Realizing that you can, in fact, pursue the dream job

It’s about time I make some life goals.

I’ve always been exceedingly timorous about the future. Well, college was a given, but so much angst went into choosing my college major (or rather, I knew what I wanted to do, but fretted about how it wouldn’t make money). When I finished college, my sole goal for the coming year (with getting a job, living on my own, and paying bills for the first time) was simply survive.

But I think I can stretch out a little bit further now.

Like this, maybe: I should make plans for a career and geographical shift in about, oh, five years. Don’t get me wrong, I love my current job and employer, by no means do I take for granted how lucky I am to have what I do in this economy and the practice of hiring perpetual contractors. But it isn’t what I want to do forever.

And whenever I read about the publishing industry (especially literary/fiction publishing — extribulum‘s recent post “Papa, Where Do Bad Books Come From?” , including all the articles linked within it, despite its pessimistic focus, actually sparked the old dream again), I want to be there so badly, despite all the market instability. And I want to be writing professionally, too — and not as a technical writer.

Before I’m 30, I want there to be a day where I pack my things, pick up my cats, and move across the country for that career change.

Probably the Northwest. Yeah, on the personal side, it would be nice if I could be just a train ride away from my parents. A few hours. Also to experience a different climate than Houston. (And New York still freaks me out, financially and otherwise. But I need to do more research into Northwest publishing centers, as I only have vague notions and rumors.)

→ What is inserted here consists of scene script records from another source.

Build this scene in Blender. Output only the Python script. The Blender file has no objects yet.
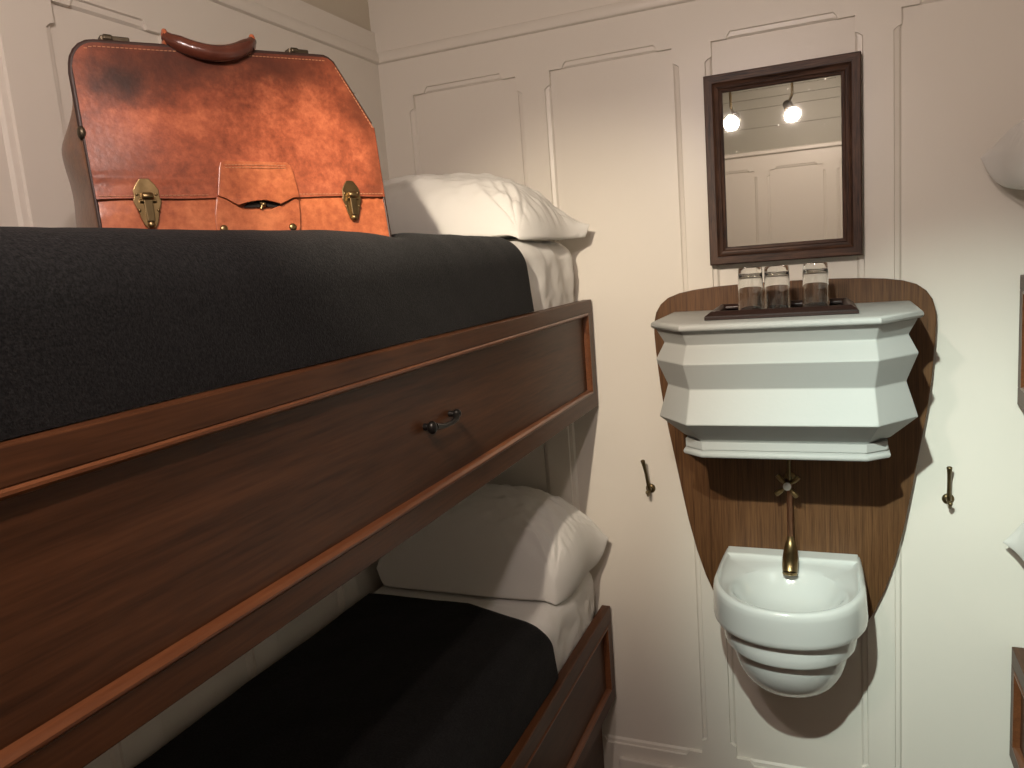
import bpy, math, random
from mathutils import Vector, Matrix, noise
random.seed(7)
S = bpy.context.scene
C = S.collection
PI = math.pi

# ------------------------------------------------------------------ mesh builder
class MB:
    def __init__(s): s.v = []; s.f = []
    def add(s, vs, fs):
        o = len(s.v); s.v += [tuple(v) for v in vs]; s.f += [tuple(i + o for i in f) for f in fs]; return s
    def box(s, x0, x1, y0, y1, z0, z1):
        vs = [(x, y, z) for z in (z0, z1) for y in (y0, y1) for x in (x0, x1)]
        return s.add(vs, [(0, 2, 3, 1), (4, 5, 7, 6), (0, 1, 5, 4), (1, 3, 7, 5), (3, 2, 6, 7), (2, 0, 4, 6)])
    def loft(s, rings, close=True, cap0=True, cap1=True):
        n = len(rings[0]); vs = [p for r in rings for p in r]; fs = []
        for i in range(len(rings) - 1):
            for j in range(n if close else n - 1):
                a = i * n + j; b = i * n + (j + 1) % n
                fs.append((a, b, b + n, a + n))
        if cap0: fs.append(tuple(range(n))[::-1])
        if cap1: fs.append(tuple(range((len(rings) - 1) * n, len(rings) * n)))
        return s.add(vs, fs)
    def tube(s, pts, r, n=12, caps=True):
        pts = [Vector(p) for p in pts]
        rs = r if isinstance(r, (list, tuple)) else [r] * len(pts)
        t = (pts[1] - pts[0]).normalized()
        a = t.orthogonal().normalized(); rings = []
        for i, p in enumerate(pts):
            if i == 0: d = pts[1] - pts[0]
            elif i == len(pts) - 1: d = pts[-1] - pts[-2]
            else: d = (pts[i + 1] - p).normalized() + (p - pts[i - 1]).normalized()
            d.normalize(); a = (a - d * a.dot(d)).normalized(); b = d.cross(a)
            rings.append([p + (a * math.cos(k * 2 * PI / n) + b * math.sin(k * 2 * PI / n)) * rs[i] for k in range(n)])
        return s.loft(rings, True, caps, caps)
    def lathe(s, prof, n=32, org=(0, 0, 0), axis=(0, 0, 1), cap0=True, cap1=True):
        ax = Vector(axis).normalized(); a = ax.orthogonal().normalized(); b = ax.cross(a); o = Vector(org)
        rings = [[o + ax * h + (a * math.cos(k * 2 * PI / n) + b * math.sin(k * 2 * PI / n)) * r for k in range(n)] for r, h in prof]
        return s.loft(rings, True, cap0, cap1)
    def prism(s, poly, f0, f1):
        return s.loft([[f0(*p) for p in poly], [f1(*p) for p in poly]])
    def ball(s, c, r, n=16, sq=(1, 1, 1)):
        c = Vector(c); rings = []
        for i in range(1, n):
            t = PI * i / n
            rings.append([c + Vector((r * math.sin(t) * math.cos(k * 2 * PI / n) * sq[0], r * math.sin(t) * math.sin(k * 2 * PI / n) * sq[1], -r * math.cos(t) * sq[2])) for k in range(n)])
        return s.loft(rings)
    def grid(s, fn, nu, nv):
        vs = [fn(i / nu, j / nv) for j in range(nv + 1) for i in range(nu + 1)]
        fs = [(j * (nu + 1) + i, j * (nu + 1) + i + 1, (j + 1) * (nu + 1) + i + 1, (j + 1) * (nu + 1) + i) for j in range(nv) for i in range(nu)]
        return s.add(vs, fs)
    def xf(s, fn): s.v = [tuple(fn(*v)) for v in s.v]; return s

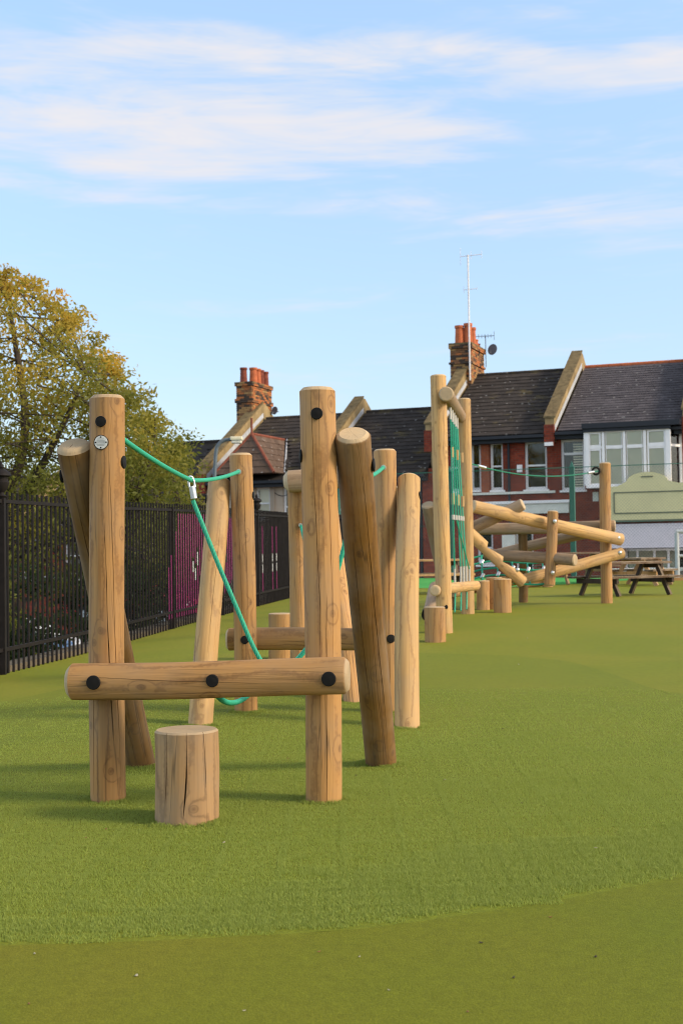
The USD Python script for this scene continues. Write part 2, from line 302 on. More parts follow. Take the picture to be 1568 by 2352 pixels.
    links = [('oi.random', 'rx.value1'), ('oi.random', 'r7.value1'), ('r7.value', 'ry.value1'), ('ry.value', 'ry2.value1'), ('oi.random', 'rz.value1'), ('rx.value', 'off.x'), ('ry2.value', 'off.y'), ('rz.value', 'off.z'),
             ('tc.object', 'pos.vector1'), ('off.vector', 'pos.vector2'), ('pos.vector', 'sq.vector1'), ('sq.vector', 'warp.vector'), ('warp.color', 'ws.vector1'), ('ws.vector', 'wm.vector1'),
             ('pos.vector', 'p2.vector1'), ('wm.vector', 'p2.vector2'), ('p3.vector', 'ring.vector'), ('ring.fac', 'rpow.value1'), ('rpow.value', 'rramp.fac'),
             ('pos.vector', 'fsq.vector1'), ('fsq.vector', 'fib.vector'), ('fib.fac', 'fr.value'), ('rramp.color', 'm1.a'), ('fr.result', 'm1.b'),
             ('pos.vector', 'ssq.vector1'), ('ssq.vector', 'str.vector'), ('str.fac', 'sr.fac'), ('m1.result', 'm2.a'), ('sr.color', 'm2.b'),
             ('pos.vector', 'csq.vector1'), ('csq.vector', 'chk.vector'), ('chk.fac', 'ca.value1'), ('ca.value', 'cb.value1'), ('cb.value', 'cr.value'), ('pos.vector', 'cmask.vector'), ('cmask.fac', 'cm.value'),
             ('m2.result', 'm3.a'), ('cr.result', 'm3.b'), ('cm.result', 'm3.fac'),
             ('tc.object', 'ox.vector'), ('pos.vector', 'px.vector'), ('ox.y', 'at.value1'), ('ox.x', 'at.value2'), ('at.value', 'atr.value1'), ('px.z', 'kz.value1'), ('atr.value', 'kv.x'), ('kz.value', 'kv.y'), ('kv.vector', 'vor.vector'), ('vor.distance', 'kfl.value'), ('kfl.result', 'kfm.value1'), ('vsel.value', 'kfm.value2'), ('kfm.value', 'kvec.x'), ('kfm.value', 'kvec.y'), ('p2.vector', 'p3.vector1'), ('kvec.vector', 'p3.vector2'), ('tc.normal', 'tn.vector'), ('tn.z', 'tna.value1'), ('tna.value', 'endm.value'), ('vor.color', 'vc.color'), ('vc.r', 'vsel.value1'), ('vor.distance', 'kr.fac'), ('kr.color', 'kf.value1'), ('vsel.value', 'kf.value2'),
             ('m3.result', 'm4.a'), ('kf.value', 'm4.fac'), ('pos.vector', 'bl.vector'), ('bl.fac', 'blr.value'), ('m4.result', 'm7.a'), ('endm.result', 'm7.fac'), ('m7.result', 'm5.a'), ('blr.result', 'm5.fac'),
             ('oi.random', 'r3.value1'), ('r3.value', 'r3f.value1'), ('r3f.value', 'tone.value'), ('m5.result', 'm6.vector1'), ('tone.result', 'm6.scale'), ('m6.vector', 'p.base_color'),
             ('fib.fac', 'bsum.value1'), ('cr.result', 'bsum.value3'), ('bsum.value', 'bump.height'), ('bump.normal', 'p.normal')]
    nodes.pop('tilt')
    return look(name, nodes, links)

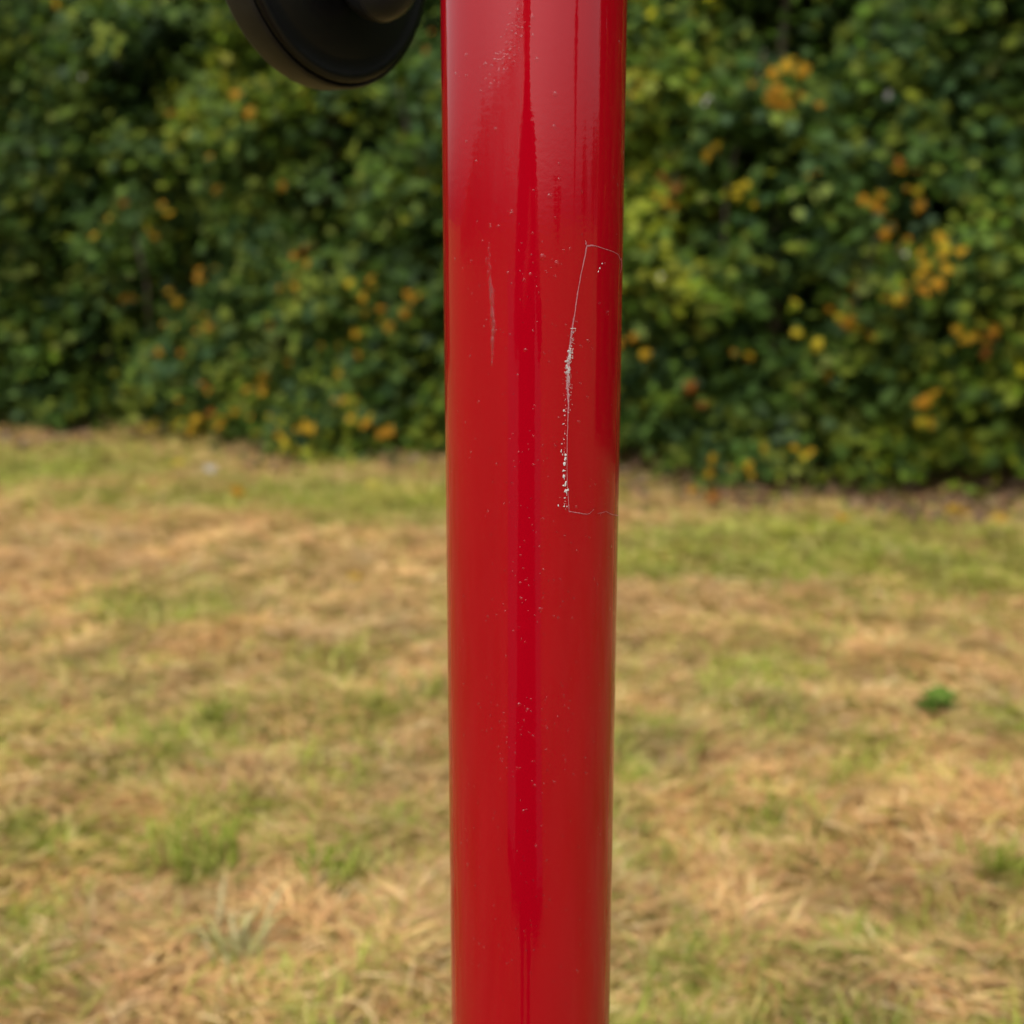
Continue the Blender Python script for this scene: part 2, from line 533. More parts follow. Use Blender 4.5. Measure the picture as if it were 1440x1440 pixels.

What’s difficult is knowing that the same kind of salary range may not be available to me in publishing as there is now for me in fields connected to oil/gas. Which, duh. It’s hard for me because, as my Harrison Assessment indicated clearly last year, I am pretty strongly motivated by money. I understand that sounds terribly materialistic and shallow, but let me put it into both practical and more sympathetic terms: I want to take my mom to Italy in 2016, for her 60th birthday. I’m actively planning on that, in fact. Which is why I don’t want to take on big uncertain career changes and all the expenses accompanying moving across the country, before then.